Exercise objective. Leave the pictures out and quote every line from the start of the listing to the line with "downspout(b, [V(xr - 0.10, 5.32, 0.225), V(xr", inclusive.

.....

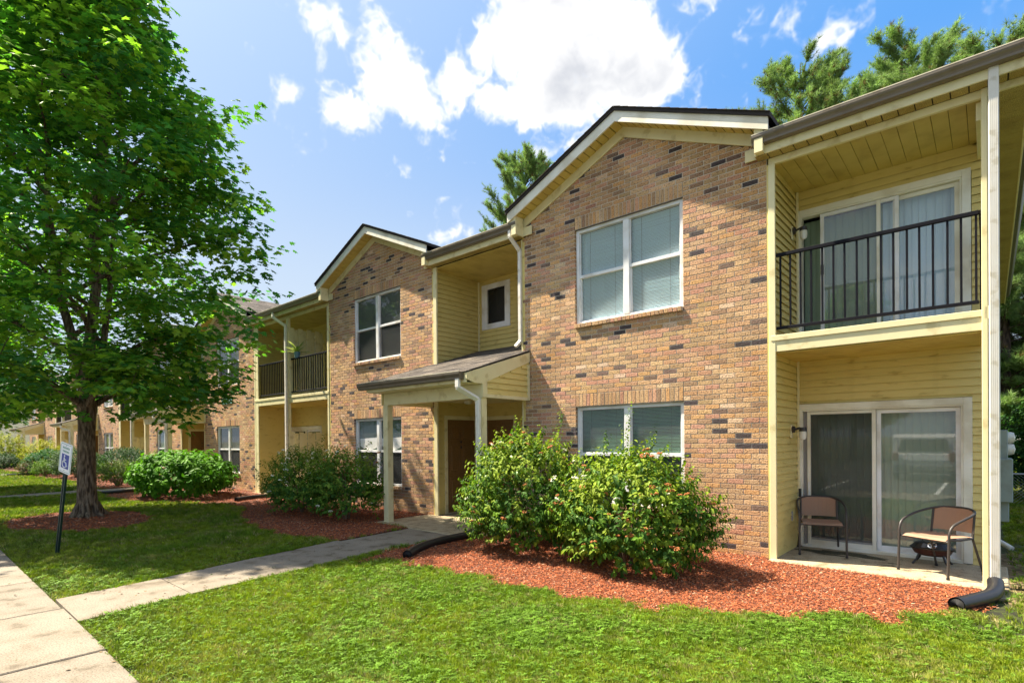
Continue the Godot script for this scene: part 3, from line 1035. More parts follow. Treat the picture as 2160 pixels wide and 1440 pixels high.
		rt.prism(PackedVector2Array([Vector2(1.14, 2.28), Vector2(1.25, 2.28), Vector2(1.25, 2.52), Vector2(1.14, 2.55)]), xb2 - 0.001, xb2 + 0.025)
		rt.prism(PackedVector2Array([Vector2(0.012, 2.28), Vector2(0.075, 2.28), Vector2(0.075, 2.90), Vector2(0.012, 2.92)]), xb2 - 0.001, xb2 + 0.025)
		rt.prism(PackedVector2Array([Vector2(0.075, 2.28), Vector2(1.14, 2.28), Vector2(1.14, 2.335), Vector2(0.075, 2.335)]), xb2, xb2 + 0.023)
		put(b, "gable_trim", rt, M.trim)
	for x in [px0 + 0.115, px1 - 0.10]:
		var po := mb()
		po.cbox(V(x - 0.07, -0.03, 1.115), V(x + 0.07, 2.275, 1.248), 0.006)
		po.cbox(V(x - 0.078, -0.03, 1.107), V(x + 0.078, 0.03, 1.256), 0.006)
		put(b, "porch_post", po, M.trim)
	var cover := mb()
	cover.tube([V(xl + 0.5, 2.40, -0.5), V(xl + 0.5, 2.37, -0.5), V(xl + 0.5, 2.34, -0.5)], [0.09, 0.09, 0.05], 16)
	put(b, "porch_light", cover, M.frosted)
	# downspouts: porch gutter to the post, upper gutter to the porch roof
	var gxp := px1 - 0.16
	downspout(b, [V(gxp, 2.56, 1.655), V(gxp, 2.42, 1.655), V(px1 - 0.05, 2.24, 1.31), V(px1 - 0.05, 0.10, 1.285)], V(0, 0, 1))
	if lod < 2:
		downspout(b, [V(xr - 0.10, 5.32, 0.225), V(xr - 0.10, 5.20, 0.225), V(xr - 0.033, 4.98, 0.035), V(xr - 0.033, 3.36, 0.035), V(xr - 0.06, 3.25, 0.14)], V(0, 0, 1), 0.065, 0.05, false)

func balcony_bay(b: Node, xr: float, w: float, lod: int, last := false) -> void:
	var xl := xr - w
	var each := lod == 0 and last
	var right_end := 2.42 if last else xr + 0.04
	eave(b, xl - 0.10, right_end, lod if last else maxi(lod, 1))
	# walls
	var door_w := 1.89
	var holes := [Rect2(0.02, 0.02, door_w, 2.045), Rect2(0.02, 2.9, door_w, 1.94)]
	if not last:
		holes = []
		for q in [0.1, w - 0.1 - door_w]:
			holes.append(Rect2(q, 0.02, door_w, 2.045)); holes.append(Rect2(q, 2.9, door_w, 1.94))
	siding(b, wall_at(V(xl + 0.06, 0, 0), Vector3.RIGHT), -BACK, 0.0, 5.12, [], each, 0.06)
	siding(b, wall_at(V(xl + 0.06 if last else xl, 0, BACK), Vector3.BACK), w - 0.06 if last else w, 0.0, 5.12, holes, each)
	if not last:
		siding(b, wall_at(V(xr - 0.001, 0, BACK), Vector3.LEFT), -BACK, 0.0, 5.12, [], false, 0.06)
	var tr := mb()
	tr.cbox(V(xl + 0.022, 0, -0.02), V(xl + 0.10, 5.115, 0.015), 0.004)
	tr.cbox(V(xl + 0.075, 0, BACK + 0.016), V(xl + 0.105, 5.11, BACK + 0.045), 0.004)
	if not last:
		tr.cbox(V(xr - 0.08, 0, -0.02), V(xr - 0.002, 5.115, 0.012), 0.004)
		tr.cbox(V(xl + 0.10, 0, -0.02), V(xl + 0.28, 5.11, 0.01), 0.004)
	put(b, "corner_trim", tr, M.trim)
	var n := 14 if last else 28
	var ce := mb()
	for i in n:
		var x := lerpf(xl, xr, float(i) / n)
		ce.cbox(V(x + 0.002, 5.12, BACK), V(x + w / n - 0.002, 5.135, -0.05), 0.002)
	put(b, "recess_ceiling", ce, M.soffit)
	var hd := mb()
	hd.cbox(V(xl + 0.02, 5.11, -0.05), V(xr, 5.196, -0.002), 0.003)
	if last:
		hd.cbox(V(xr - 0.075, 4.92, BACK), V(xr - 0.005, 5.112, -0.09), 0.003)
	put(b, "header_beam", hd, M.trim)
	# deck between the storeys
	var dk := mb()
	dk.cbox(V(xl + 0.045, 2.83, -0.16), V(xr - 0.012, 2.90, 0.022), 0.004)
	for i in 7:
		dk.cbox(V(xl + 0.06, 2.86, -0.165 - (i + 1) * 0.145), V(xr - 0.012, 2.898, -0.165 - i * 0.145 - 0.006), 0.003)
	var deck := put(b, "balcony_deck", dk, M.trim)
	var fs := mb()
	fs.cbox(V(xl + 0.04, 2.69, -0.03), V(xr - 0.012, 2.829, 0.008), 0.004)
	put(deck, "deck_fascia", fs, M.trim)
	var ud := mb()
	for i in 8:
		ud.cbox(V(xl + 0.06, 2.672, -0.035 - (i + 1) * 0.143), V(xr - 0.012, 2.69, -0.04 - i * 0.143), 0.004)
	put(deck, "deck_ceiling", ud, M.soffit)
	if last:
		railing(b, 0.045, 2.045, 17, true)
		var sr := mb()
		sr.cbox(V(2.045, 3.92, BACK), V(2.08, 3.955, -0.03), 0.004)
		sr.cbox(V(2.05, 2.985, BACK), V(2.075, 3.015, -0.03), 0.004)
		var side := put(b, "side_railing", sr, M.rail)
		for i in 9:
			var s := mb()
			var z := BACK + 0.1 + i * 0.118
			s.cbox(V(2.053, 3.016, z - 0.0085), V(2.07, 3.919, z + 0.0085), 0.002)
			put(side, "baluster", s, M.rail)
		var po := mb()
		po.cbox(V(2.066, 0.0, -0.06), V(2.116, 5.19, 0.03), 0.005)
		put(b, "corner_post", po, M.trim)
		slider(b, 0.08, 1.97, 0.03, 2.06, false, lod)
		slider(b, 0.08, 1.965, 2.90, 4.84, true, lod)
		wall_lamp(b, V(0.075, 1.67, -0.80), 1.0)
		wall_lamp(b, V(0.075, 4.46, -0.90), 1.0)
		var oc := mb()
		oc.cbox(V(0.075, 0.42, -0.86), V(0.085, 0.55, -0.79), 0.003)
		put(b, "outlet_cover", oc, M.vinyl_grey)
	else:
		var mid := (xl + xr) / 2
		railing(b, xl + 0.28, mid - 0.08, 17, lod < 2)
		railing(b, mid + 0.10, xr - 0.02, 17, lod < 2)
		var po := mb()
		po.cbox(V(mid - 0.06, 0.0, -0.05), V(mid + 0.06, 5.115, 0.03), 0.005)
		put(b, "balcony_post", po, M.trim)
		for x in [xl + 0.1, xr - 0.1 - door_w]:
			slider(b, x, x + door_w, 0.03, 2.06, false, 2)
			slider(b, x, x + door_w, 2.90, 4.84, true, 2)
		# board-on-board screens between neighbours
		for y in [[0.05, 1.86], [2.92, 4.86]]:
			var fb := mb()
			fb.box(V(mid - 0.012, y[0] + 0.25, BACK + 0.02), V(mid + 0.012, y[0] + 0.33, -0.06))
			fb.box(V(mid - 0.012, y[1] - 0.3, BACK + 0.02), V(mid + 0.012, y[1] - 0.22, -0.06))
			var fence := put(b, "privacy_screen", fb, M.trim)
			for i in 8:
				var z := -0.09 - i * 0.135
				var s := 1.0 if i % 2 == 0 else -1.0
				var q := mb()
				q.cbox(V(mid + s * 0.024 - 0.010, y[0], z - 0.09), V(mid + s * 0.024 + 0.010, y[1] - (0.03 if i % 2 else 0.0), z + 0.05), 0.003)
				put(fence, "screen_board", q, M.trim)
		downspout(b, [V(mid - 0.45, 5.32, 0.225), V(mid - 0.45, 5.19, 0.225), V(mid - 0.02, 4.90, 0.065), V(mid - 0.02, 0.12, 0.065)], V(0, 0, 1), 0.075, 0.055, false)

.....

Exercise output.
Continue the Godot script for this scene: part 3, from line 1035. More parts follow. Treat the picture as 2160 pixels wide and 1440 pixels high.
		rt.prism(PackedVector2Array([Vector2(1.14, 2.28), Vector2(1.25, 2.28), Vector2(1.25, 2.52), Vector2(1.14, 2.55)]), xb2 - 0.001, xb2 + 0.025)
		rt.prism(PackedVector2Array([Vector2(0.012, 2.28), Vector2(0.075, 2.28), Vector2(0.075, 2.90), Vector2(0.012, 2.92)]), xb2 - 0.001, xb2 + 0.025)
		rt.prism(PackedVector2Array([Vector2(0.075, 2.28), Vector2(1.14, 2.28), Vector2(1.14, 2.335), Vector2(0.075, 2.335)]), xb2, xb2 + 0.023)
		put(b, "gable_trim", rt, M.trim)
	for x in [px0 + 0.115, px1 - 0.10]:
		var po := mb()
		po.cbox(V(x - 0.07, -0.03, 1.115), V(x + 0.07, 2.275, 1.248), 0.006)
		po.cbox(V(x - 0.078, -0.03, 1.107), V(x + 0.078, 0.03, 1.256), 0.006)
		put(b, "porch_post", po, M.trim)
	var cover := mb()
	cover.tube([V(xl + 0.5, 2.40, -0.5), V(xl + 0.5, 2.37, -0.5), V(xl + 0.5, 2.34, -0.5)], [0.09, 0.09, 0.05], 16)
	put(b, "porch_light", cover, M.frosted)
	# downspouts: porch gutter to the post, upper gutter to the porch roof
	var gxp := px1 - 0.16
	downspout(b, [V(gxp, 2.56, 1.655), V(gxp, 2.42, 1.655), V(px1 - 0.05, 2.24, 1.31), V(px1 - 0.05, 0.10, 1.285)], V(0, 0, 1))
	if lod < 2:
		downspout(b, [V(xr - 0.10, 5.32, 0.225), V(xr - 0.10, 5.20, 0.225), V(xr - 0.033, 4.98, 0.035), V(xr - 0.033, 3.36, 0.035), V(xr - 0.06, 3.25, 0.14)], V(0, 0, 1), 0.065, 0.05, false)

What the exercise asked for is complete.